== WHAT THIS TASK INVOLVES ==
Each line that holds the word "script" is to be identified and copied.

== INPUT DATA ==
>> Start

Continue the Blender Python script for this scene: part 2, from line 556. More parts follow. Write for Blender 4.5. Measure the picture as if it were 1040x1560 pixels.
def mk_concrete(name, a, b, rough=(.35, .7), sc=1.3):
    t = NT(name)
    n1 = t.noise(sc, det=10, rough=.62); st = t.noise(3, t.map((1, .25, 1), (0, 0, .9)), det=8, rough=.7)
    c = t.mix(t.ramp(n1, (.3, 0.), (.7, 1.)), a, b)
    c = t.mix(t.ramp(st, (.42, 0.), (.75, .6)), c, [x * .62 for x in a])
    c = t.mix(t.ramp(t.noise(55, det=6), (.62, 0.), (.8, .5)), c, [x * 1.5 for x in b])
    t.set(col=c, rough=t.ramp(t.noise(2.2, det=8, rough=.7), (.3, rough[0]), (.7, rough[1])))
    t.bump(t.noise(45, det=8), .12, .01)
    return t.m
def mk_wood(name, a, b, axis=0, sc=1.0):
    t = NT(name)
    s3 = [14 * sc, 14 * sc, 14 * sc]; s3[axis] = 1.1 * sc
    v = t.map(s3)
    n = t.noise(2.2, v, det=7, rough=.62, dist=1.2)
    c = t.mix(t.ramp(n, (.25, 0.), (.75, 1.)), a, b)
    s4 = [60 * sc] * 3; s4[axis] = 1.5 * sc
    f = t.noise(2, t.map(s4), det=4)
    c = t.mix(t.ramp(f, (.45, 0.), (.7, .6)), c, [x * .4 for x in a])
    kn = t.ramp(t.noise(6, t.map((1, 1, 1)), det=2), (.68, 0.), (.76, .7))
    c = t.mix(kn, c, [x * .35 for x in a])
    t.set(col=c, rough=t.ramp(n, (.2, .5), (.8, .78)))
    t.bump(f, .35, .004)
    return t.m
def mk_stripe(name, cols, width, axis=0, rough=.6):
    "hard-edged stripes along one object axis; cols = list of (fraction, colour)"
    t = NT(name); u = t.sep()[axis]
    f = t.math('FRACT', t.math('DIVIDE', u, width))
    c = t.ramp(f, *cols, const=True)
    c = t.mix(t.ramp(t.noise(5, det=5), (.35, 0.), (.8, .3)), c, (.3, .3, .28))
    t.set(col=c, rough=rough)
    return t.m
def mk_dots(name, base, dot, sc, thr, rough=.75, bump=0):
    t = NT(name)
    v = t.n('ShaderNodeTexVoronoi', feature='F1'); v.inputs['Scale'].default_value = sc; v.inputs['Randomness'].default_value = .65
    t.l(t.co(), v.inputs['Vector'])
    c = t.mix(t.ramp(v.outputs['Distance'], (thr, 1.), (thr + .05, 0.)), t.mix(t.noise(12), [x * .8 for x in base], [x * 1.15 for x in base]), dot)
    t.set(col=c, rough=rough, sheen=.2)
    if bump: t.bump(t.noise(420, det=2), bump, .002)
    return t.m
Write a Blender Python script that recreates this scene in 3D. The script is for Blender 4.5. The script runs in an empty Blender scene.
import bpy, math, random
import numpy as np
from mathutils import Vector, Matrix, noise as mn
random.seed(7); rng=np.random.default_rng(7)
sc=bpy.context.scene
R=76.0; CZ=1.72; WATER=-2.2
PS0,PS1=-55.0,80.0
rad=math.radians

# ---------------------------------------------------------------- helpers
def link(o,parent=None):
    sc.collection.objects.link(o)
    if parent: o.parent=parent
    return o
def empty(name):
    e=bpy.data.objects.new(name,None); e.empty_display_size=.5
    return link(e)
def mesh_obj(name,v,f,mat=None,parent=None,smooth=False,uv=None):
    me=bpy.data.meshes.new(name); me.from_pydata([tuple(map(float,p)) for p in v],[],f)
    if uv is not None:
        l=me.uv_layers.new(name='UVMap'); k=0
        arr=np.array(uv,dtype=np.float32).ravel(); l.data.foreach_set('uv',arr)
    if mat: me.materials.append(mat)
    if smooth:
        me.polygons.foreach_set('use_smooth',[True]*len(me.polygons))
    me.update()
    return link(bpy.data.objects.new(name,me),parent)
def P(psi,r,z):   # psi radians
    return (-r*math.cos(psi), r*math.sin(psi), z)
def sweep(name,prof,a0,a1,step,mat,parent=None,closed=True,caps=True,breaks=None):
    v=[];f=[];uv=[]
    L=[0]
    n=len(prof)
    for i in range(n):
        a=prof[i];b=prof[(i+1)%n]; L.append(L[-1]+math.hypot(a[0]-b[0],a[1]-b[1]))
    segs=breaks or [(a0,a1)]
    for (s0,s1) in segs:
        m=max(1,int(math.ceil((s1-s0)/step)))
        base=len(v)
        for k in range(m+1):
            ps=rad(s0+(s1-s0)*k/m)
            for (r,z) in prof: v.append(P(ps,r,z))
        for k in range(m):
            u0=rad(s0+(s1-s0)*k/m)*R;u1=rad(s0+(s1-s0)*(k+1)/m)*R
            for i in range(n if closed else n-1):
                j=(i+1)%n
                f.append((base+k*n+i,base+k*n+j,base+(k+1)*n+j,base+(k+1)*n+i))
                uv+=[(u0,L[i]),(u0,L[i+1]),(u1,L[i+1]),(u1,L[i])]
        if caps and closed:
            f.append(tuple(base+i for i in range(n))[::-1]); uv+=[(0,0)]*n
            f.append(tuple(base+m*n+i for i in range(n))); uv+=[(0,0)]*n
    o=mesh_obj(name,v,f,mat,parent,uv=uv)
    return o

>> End

== THE SOLUTION ==
Continue the Blender Python script for this scene: part 2, from line 556. More parts follow. Write for Blender 4.5. Measure the picture as if it were 1040x1560 pixels.
Write a Blender Python script that recreates this scene in 3D. The script is for Blender 4.5. The script runs in an empty Blender scene.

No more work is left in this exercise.